*Short task*. Emit the exact text of every line from the line with "Write the bpy" to the line with "bg.inputs[0].default_value = (0.92, 0.87, 0.78, 1);", both ends included. No other output is expected.

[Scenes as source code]
———

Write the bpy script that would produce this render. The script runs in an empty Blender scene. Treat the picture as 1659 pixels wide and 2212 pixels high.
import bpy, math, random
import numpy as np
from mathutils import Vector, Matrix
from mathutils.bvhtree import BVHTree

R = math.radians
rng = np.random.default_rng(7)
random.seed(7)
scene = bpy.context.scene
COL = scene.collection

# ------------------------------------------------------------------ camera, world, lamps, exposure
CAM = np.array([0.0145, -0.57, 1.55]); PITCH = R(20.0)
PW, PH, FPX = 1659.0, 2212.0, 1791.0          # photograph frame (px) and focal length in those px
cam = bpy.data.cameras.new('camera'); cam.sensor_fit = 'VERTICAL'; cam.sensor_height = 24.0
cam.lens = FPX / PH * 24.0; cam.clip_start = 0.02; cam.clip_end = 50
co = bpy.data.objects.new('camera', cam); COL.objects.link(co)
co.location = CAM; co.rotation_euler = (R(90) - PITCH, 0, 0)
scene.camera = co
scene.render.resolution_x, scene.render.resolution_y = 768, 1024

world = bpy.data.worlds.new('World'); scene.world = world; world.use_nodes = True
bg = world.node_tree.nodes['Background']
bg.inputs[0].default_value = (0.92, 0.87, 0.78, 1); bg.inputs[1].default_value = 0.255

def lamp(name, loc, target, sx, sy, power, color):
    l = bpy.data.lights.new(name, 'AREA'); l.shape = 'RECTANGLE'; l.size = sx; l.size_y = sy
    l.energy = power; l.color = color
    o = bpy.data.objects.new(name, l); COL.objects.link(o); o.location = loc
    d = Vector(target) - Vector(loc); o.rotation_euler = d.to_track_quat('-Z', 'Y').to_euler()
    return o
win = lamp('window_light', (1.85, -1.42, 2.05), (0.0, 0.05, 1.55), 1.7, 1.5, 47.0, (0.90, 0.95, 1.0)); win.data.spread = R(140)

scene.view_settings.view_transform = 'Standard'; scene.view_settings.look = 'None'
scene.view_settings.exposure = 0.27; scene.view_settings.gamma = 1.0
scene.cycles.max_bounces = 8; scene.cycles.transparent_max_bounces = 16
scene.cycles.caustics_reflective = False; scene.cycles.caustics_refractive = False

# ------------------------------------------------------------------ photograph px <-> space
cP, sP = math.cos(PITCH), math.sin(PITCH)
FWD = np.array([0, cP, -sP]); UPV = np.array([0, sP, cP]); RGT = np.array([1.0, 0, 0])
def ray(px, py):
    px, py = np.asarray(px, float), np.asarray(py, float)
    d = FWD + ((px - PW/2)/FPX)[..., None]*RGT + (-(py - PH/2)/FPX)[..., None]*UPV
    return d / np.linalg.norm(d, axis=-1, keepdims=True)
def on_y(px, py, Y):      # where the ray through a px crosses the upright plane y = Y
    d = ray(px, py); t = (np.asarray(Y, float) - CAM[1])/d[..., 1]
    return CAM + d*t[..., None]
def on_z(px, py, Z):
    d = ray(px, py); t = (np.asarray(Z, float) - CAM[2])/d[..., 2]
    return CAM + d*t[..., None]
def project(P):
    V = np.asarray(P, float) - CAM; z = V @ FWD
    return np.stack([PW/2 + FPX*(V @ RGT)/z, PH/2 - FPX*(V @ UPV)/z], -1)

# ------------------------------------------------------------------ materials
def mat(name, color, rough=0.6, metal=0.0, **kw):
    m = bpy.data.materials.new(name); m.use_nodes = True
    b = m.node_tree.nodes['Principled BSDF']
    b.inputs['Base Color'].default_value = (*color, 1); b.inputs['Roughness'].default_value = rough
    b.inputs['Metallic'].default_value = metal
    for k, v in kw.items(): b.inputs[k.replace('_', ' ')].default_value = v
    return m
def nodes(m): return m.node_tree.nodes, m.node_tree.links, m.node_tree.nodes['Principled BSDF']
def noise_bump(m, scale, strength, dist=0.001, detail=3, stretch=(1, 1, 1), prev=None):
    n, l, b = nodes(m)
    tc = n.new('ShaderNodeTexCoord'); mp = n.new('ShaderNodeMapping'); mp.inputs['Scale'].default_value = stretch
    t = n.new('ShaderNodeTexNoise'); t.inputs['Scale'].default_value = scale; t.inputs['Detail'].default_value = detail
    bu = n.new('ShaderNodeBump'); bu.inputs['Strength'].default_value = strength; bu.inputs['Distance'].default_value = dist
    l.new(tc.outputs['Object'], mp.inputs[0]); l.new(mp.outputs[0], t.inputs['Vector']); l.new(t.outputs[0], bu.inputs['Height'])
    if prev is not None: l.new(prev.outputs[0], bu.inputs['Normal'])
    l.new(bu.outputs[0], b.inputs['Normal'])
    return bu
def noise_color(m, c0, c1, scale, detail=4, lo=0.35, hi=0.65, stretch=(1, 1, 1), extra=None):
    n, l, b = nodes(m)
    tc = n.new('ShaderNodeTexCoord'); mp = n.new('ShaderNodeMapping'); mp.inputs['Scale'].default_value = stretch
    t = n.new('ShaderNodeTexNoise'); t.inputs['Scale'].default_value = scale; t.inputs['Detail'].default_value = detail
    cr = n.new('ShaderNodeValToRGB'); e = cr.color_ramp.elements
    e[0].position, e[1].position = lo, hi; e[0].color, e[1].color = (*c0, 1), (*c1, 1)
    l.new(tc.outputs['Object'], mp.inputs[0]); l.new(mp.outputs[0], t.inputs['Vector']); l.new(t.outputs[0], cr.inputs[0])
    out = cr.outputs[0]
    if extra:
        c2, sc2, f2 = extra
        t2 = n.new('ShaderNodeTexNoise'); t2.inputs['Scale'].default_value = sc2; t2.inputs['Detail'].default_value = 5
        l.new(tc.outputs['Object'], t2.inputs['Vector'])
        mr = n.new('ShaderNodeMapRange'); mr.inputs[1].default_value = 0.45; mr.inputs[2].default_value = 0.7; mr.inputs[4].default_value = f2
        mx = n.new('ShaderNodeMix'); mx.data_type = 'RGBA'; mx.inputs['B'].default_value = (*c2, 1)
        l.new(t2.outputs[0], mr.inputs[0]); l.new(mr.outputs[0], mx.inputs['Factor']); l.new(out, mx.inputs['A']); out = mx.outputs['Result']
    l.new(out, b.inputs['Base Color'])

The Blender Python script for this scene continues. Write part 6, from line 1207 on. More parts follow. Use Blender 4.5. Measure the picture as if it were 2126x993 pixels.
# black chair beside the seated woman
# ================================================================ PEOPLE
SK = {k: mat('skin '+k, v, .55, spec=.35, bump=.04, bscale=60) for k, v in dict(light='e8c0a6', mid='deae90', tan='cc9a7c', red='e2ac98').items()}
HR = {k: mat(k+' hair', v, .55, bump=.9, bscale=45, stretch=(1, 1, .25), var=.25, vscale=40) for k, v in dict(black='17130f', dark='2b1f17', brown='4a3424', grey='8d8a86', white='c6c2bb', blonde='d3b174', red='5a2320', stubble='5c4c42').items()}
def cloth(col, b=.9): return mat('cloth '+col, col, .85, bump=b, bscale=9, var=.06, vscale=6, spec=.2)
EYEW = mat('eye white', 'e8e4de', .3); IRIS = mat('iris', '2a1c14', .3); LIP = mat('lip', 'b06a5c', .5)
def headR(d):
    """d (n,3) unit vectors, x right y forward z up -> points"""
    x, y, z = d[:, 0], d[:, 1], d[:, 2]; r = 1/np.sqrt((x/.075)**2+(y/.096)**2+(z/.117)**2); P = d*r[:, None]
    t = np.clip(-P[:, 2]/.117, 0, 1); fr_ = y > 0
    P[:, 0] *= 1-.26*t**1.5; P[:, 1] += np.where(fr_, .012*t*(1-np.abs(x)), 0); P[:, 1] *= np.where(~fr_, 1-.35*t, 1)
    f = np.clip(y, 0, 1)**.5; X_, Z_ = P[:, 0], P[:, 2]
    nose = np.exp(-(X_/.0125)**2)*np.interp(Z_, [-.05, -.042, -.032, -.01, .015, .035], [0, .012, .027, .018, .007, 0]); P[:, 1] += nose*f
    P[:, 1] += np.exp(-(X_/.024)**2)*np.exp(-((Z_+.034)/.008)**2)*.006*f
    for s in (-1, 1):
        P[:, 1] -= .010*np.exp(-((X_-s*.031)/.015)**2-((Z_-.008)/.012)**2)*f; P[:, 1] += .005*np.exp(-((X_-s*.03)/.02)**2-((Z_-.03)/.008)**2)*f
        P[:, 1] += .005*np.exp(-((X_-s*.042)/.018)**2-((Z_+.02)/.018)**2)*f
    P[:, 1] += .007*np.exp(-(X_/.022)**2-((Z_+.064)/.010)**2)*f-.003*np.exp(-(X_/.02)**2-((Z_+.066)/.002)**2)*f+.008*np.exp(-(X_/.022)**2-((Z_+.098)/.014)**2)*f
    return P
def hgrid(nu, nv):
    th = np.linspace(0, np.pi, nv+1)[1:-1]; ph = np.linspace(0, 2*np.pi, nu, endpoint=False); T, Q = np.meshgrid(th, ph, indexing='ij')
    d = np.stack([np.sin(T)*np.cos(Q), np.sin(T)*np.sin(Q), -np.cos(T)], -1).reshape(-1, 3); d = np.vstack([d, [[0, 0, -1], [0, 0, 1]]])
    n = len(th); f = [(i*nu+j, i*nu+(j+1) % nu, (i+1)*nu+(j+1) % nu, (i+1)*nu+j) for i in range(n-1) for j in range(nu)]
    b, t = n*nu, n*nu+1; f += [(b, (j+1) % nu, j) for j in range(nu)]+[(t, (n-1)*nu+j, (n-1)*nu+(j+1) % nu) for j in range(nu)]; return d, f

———

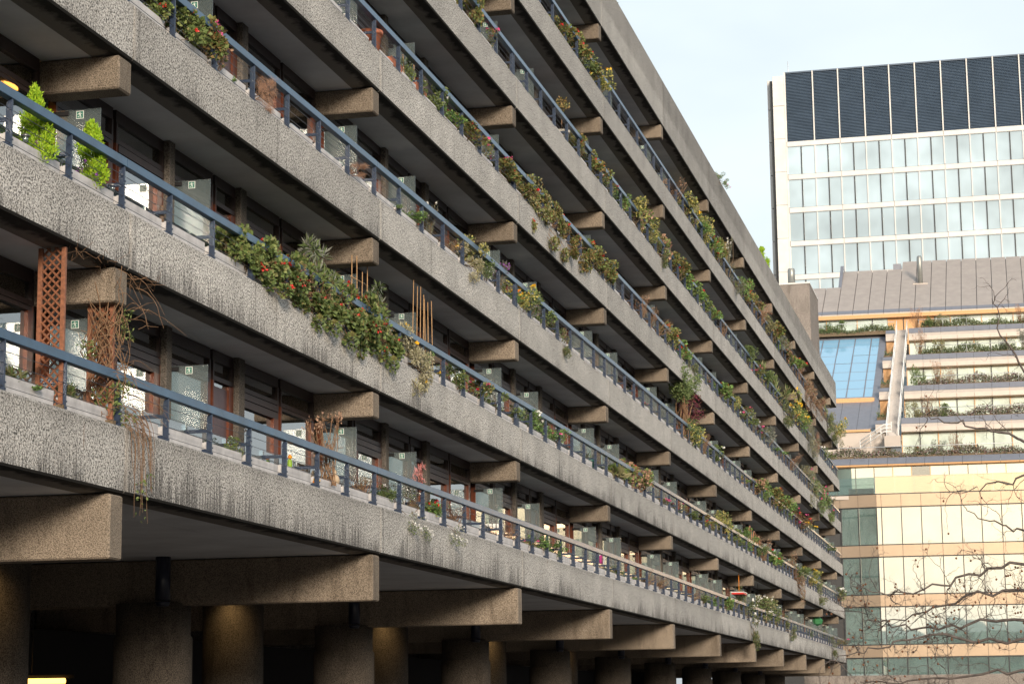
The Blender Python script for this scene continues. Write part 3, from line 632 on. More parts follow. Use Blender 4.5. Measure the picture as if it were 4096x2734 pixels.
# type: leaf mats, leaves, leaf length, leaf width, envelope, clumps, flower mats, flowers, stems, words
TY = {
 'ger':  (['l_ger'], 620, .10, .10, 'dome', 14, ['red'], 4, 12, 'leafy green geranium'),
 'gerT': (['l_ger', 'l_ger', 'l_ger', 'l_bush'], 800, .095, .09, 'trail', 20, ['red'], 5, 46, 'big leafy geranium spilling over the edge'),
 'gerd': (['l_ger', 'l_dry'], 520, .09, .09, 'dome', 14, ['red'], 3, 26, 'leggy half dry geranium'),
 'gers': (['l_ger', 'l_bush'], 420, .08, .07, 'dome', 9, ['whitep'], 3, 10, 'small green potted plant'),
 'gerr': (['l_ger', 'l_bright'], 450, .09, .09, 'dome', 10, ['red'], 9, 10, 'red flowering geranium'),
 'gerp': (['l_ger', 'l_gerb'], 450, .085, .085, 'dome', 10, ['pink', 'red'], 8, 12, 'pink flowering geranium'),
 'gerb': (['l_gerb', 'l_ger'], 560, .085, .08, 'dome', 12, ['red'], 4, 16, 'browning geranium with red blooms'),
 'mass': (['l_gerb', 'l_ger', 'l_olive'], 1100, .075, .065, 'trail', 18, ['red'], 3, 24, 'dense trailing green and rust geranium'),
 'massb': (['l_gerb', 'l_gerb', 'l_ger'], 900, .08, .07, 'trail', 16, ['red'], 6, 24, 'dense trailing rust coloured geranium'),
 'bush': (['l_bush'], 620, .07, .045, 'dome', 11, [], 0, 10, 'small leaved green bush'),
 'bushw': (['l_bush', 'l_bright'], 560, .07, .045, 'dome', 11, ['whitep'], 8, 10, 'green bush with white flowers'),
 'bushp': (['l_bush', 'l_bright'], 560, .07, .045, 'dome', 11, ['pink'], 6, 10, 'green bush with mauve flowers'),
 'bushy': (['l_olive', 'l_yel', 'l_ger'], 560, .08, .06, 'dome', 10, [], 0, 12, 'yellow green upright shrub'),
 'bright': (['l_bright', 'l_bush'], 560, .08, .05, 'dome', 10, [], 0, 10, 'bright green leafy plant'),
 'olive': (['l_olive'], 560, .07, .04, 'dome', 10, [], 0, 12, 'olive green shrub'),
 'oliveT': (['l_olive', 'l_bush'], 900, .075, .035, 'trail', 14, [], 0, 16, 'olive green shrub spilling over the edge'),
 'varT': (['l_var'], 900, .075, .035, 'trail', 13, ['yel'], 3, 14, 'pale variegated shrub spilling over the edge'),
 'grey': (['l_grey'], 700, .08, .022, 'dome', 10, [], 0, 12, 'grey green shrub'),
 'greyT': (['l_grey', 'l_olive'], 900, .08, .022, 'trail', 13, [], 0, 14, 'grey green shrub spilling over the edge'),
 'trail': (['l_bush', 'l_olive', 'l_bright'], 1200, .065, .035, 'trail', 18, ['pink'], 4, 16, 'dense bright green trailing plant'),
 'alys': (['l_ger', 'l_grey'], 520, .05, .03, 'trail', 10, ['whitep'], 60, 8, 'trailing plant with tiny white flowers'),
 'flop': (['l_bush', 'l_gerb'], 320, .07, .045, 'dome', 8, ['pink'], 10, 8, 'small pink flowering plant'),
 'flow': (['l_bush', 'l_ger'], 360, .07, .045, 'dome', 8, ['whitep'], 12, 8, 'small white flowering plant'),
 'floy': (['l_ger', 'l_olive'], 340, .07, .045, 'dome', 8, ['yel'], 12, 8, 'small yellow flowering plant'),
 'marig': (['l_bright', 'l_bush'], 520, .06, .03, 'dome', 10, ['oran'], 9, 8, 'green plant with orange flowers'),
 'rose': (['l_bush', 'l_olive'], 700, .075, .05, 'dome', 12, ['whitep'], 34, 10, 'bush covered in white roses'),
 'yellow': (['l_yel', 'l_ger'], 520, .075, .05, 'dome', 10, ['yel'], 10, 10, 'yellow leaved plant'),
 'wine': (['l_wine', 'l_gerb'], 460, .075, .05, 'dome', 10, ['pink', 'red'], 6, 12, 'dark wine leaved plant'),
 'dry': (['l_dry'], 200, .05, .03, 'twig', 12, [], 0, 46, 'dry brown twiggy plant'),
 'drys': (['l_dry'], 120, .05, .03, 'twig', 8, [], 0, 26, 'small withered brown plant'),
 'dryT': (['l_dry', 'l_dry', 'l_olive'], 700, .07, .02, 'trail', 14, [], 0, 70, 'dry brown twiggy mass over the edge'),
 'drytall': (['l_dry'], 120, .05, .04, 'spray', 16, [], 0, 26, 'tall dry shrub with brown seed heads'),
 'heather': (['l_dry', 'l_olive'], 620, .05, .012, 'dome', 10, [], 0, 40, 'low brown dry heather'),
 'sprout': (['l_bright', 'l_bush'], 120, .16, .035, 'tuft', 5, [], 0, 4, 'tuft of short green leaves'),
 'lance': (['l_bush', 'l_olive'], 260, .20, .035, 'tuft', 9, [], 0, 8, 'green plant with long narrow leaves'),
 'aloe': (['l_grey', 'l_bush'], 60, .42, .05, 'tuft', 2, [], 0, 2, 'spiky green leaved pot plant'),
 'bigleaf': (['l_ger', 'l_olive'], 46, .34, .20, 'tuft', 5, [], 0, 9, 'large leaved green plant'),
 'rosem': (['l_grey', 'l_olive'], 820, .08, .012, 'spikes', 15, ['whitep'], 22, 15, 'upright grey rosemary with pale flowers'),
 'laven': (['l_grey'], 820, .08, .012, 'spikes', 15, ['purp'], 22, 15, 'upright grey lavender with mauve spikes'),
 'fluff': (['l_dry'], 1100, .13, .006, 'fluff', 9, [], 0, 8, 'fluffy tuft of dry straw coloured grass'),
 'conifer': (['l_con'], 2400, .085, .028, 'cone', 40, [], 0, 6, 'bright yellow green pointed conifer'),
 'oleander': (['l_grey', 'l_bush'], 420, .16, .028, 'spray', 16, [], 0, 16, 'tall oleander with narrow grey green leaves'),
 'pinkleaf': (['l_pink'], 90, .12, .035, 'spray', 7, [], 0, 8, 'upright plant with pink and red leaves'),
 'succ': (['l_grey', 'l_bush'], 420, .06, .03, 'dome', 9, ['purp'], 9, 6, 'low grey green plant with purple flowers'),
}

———

*Problem solution*.
Write the bpy script that would produce this render. The script runs in an empty Blender scene. Treat the picture as 1659 pixels wide and 2212 pixels high.
import bpy, math, random
import numpy as np
from mathutils import Vector, Matrix
from mathutils.bvhtree import BVHTree

R = math.radians
rng = np.random.default_rng(7)
random.seed(7)
scene = bpy.context.scene
COL = scene.collection

# ------------------------------------------------------------------ camera, world, lamps, exposure
CAM = np.array([0.0145, -0.57, 1.55]); PITCH = R(20.0)
PW, PH, FPX = 1659.0, 2212.0, 1791.0          # photograph frame (px) and focal length in those px
cam = bpy.data.cameras.new('camera'); cam.sensor_fit = 'VERTICAL'; cam.sensor_height = 24.0
cam.lens = FPX / PH * 24.0; cam.clip_start = 0.02; cam.clip_end = 50
co = bpy.data.objects.new('camera', cam); COL.objects.link(co)
co.location = CAM; co.rotation_euler = (R(90) - PITCH, 0, 0)
scene.camera = co
scene.render.resolution_x, scene.render.resolution_y = 768, 1024

world = bpy.data.worlds.new('World'); scene.world = world; world.use_nodes = True
bg = world.node_tree.nodes['Background']
bg.inputs[0].default_value = (0.92, 0.87, 0.78, 1); bg.inputs[1].default_value = 0.255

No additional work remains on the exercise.